Segundo as entidades, cerca de dez indígenas em isolamento, incluindo mulheres e crianças, foram assassinados
Jamil Chade, correspondente, O Estado de S.Paulo
GENEBRA – Órgãos da ONU e da OEA denunciaram nesta quinta-feira, 21, um “possível massacre” dos indígenas em isolamento no território Vale do Javari (Amazonas). Num comunicado, a Comissão Interamericana de Direitos Humanos (CIDH) e o Escritório Regional para América do Sul do Alto Comissariado das Nações Unidas para os Direitos Humanos (ACNUDH) se dizem "preocupados" e pedem que o governo adote "medidas imediatas" para frear os ataques contra povos indígenas.
Segundo as entidades, cerca de dez indígenas em isolamento, incluindo mulheres e crianças, foram assassinadas. De acordo com os órgãos, a região está enfrentando “um aumento das incursões e de atos de violência contra as comunidades indígenas em isolamento voluntário e contato inicial na região do Vale do Javari”.
O comunicado público das organizações internacionais vem num momento em que o governo de Michel Temer está sendo questionado por governos e ongs estrangeiras sobre a política de proteção aos povos indígenas. Agora, a cobrança pública das entidades promete incrementar a pressão sobre a Funai.
Para os órgãos internacionais, o “suposto massacre seria uma das numerosas denúncias de parte das comunidades indígenas em relação a incursões e ataques contra povos indígenas em isolamento voluntário e contato inicial na área, perpetrados por garimpeiros, produtores e extrativistas de madeira ilegais”.

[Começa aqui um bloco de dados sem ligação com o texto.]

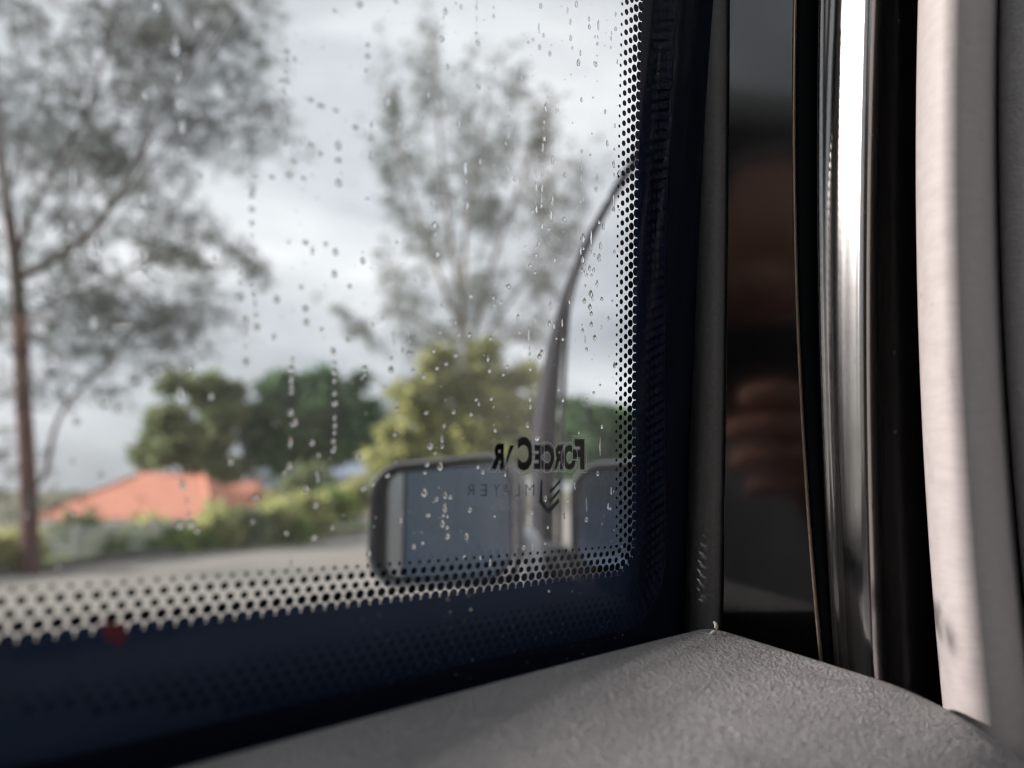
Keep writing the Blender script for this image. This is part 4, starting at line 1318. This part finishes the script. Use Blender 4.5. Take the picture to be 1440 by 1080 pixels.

“Ambas instituições receberam também informação sobre o possível massacre de integrantes da comunidade indígena em contato inicial Warikama Djapar”, declarou.
Os órgãos reconhecem o fato de que Ministério Público Federal (MPF) tenha iniciado investigações e apontam que o governo tem se demonstrado interessado em fazer avançar o processo. Mas as entidades pedem que os resultados de tais investigações sejam publicados e que os responsáveis sejam julgados e sancionados.
A Comissão e o Escritório da ONU também pedem que o governo adote “medidas imediatas” para evitar as incursões aos territórios dos indígenas em isolamento na Terra Indígena do Vale do Javari.
“Os contatos não desejados e as incursões por parte de terceiros nos territórios dos povos em isolamento voluntário e contato inicial constituem um sério risco para sua sobrevivência física”, alertam. Tais contatos resultariam em agressões diretas, problemas sérios de saúde devido à falta de defesas imunológicas e escassez de alimentos. “Todos estes problemas têm um impacto irreversível na capacidade do povo afetado de sobreviver e podem resultar em seu desaparecimento”, completam.
Entre as medidas exigidas pelas entidades estão o controle de entrada no território, vigilância permanente e monitoramento dos movimentos territoriais dos povos em isolamento. Além disso, as organizações querem medidas para prevenir atividades ilegais de mineração, cultivo, caça, pesca e extrativismo ilegal de madeira nos territórios indígenas.
Ataque. A crítica pública foi feita no mesmo dia em que, em Genebra, o Brasil passava por uma sabatina de sua política de direitos humanos. Apesar de o governo se comprometer oficialmente a dar uma resposta à situação indígena, o País foi duramente criticado por representantes de povos indígenas que acusaram o estado brasileiro de “omissão” e de “sucatear” a Funai.
“Como resultado dos cortes de orçamento do órgão indigenista oficial, estamos prestes a confirmar um massacre de indígenas isolados na Amazônia brasileira”, disse o Conselho Indigenista Missionário. “Estas mortes não são resultados de uma política inocente, mas um ato criminoso, previsível, de um Estado que se mostra incapaz de proteger sua população mais vulnerável”, disse.
Para o grupo é “vexatório o Brasil continuar a defender em seus discursos uma realidade ilusória, diante da latente falta de vontade política, revelando assim, sua mais perversa face”.
Ao responder às críticas, a embaixador do Brasil na ONU, Maria Nazareth Farani Azevedo, garantiu que o governo tem um “compromisso” em defender os direitos dos povos indígenas e que cerca de US$ 700 milhões foram investidos para tal fim, principalmente em educação e saúde. Ela, porém, admite que o assunto é “um desafio”.